Even in a career full of absurd deviances and experimental innovations, Post represents the most varied and consistent stage of Björk’s legacy. The artist would later commit to both more intimate and emotional material (Homogenic) and more expansive, abstract ideas (Biophilia), but Post took both and imbued them with an offbeat accessibility. The big band show tune-y “It’s Oh So Quiet” preceded her starring role in director Lars Von Trier’s notorious musical Dancer in the Dark and its companion soundtrack album Selmasongs, a deeply industrial collection of tracks that retained the emotional peaks and valleys of that particular film genre and of that song. The same theatricality that defined the Spike Jonze-directed music video for “It’s Oh So Quiet,” Björk’s most successful single to date, can be heard in Dancer in the Dark numbers like “Cvalda” and “In the Musicals,” while Björk’s devastating performance in the film was no doubt informed by the same manic, bittersweet energy.

Today, with her 2015 album, Vulnicura, a destructive, somber epic of catastrophic heartbreak, Björk seems as far from the frenetic, dizzying joys of Post as she could be, but her singular voice is still the pendulum that keeps the music in steady rhythm. Post was the first album for which Björk had a producer credit on every song, starting her down the path of the more personalized, individualistic style that she’s recognized for today, exemplified by the viscerally intimate Vulnicura. Caught between the blurry electronic pop of Debut and the more experimental nature of Homogenic, Post is the sound of an artist in transition, one who thrives in two environments and flourishes when dabbling in both.

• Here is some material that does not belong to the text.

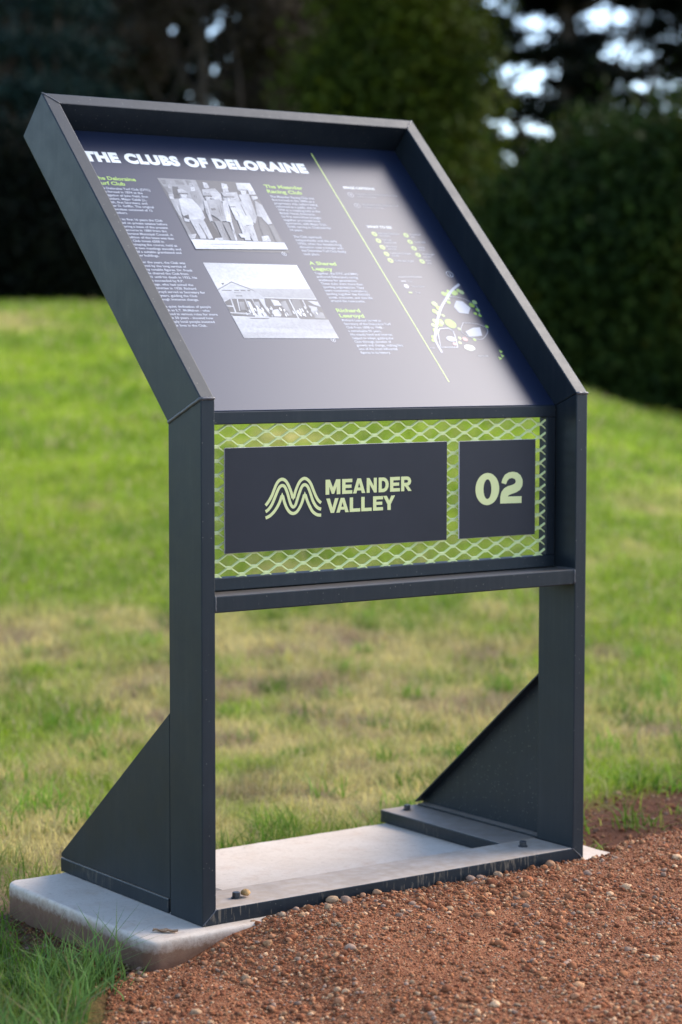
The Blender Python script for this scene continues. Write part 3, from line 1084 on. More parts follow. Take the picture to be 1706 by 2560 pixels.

As a progenitor for the merging of pop, electronic and rock worlds—a totally unique expression of personal artistic power and a fractured masterpiece that would inform the next two decades of music—there is perhaps no overstating the importance of the precedent that Björk’s 1995 triumph set for the music of the 21st century, and yet it remains perfectly enjoyable even outside of that umbrella of influence. Its quirky, melancholic electropop tracks “Hyperballad” and “Possibly Maybe” sound as if they could have been released this year, while heavier cuts like “Army of Me” have aged better than even their early trip-hop influences. Two decades on, there’s still few musicians that can rival the artistry or mystery of Björk, but somehow she continues to deliver eccentric, challenging, innovative music, ensuring that we’ll have something like Post to marvel at for years to come.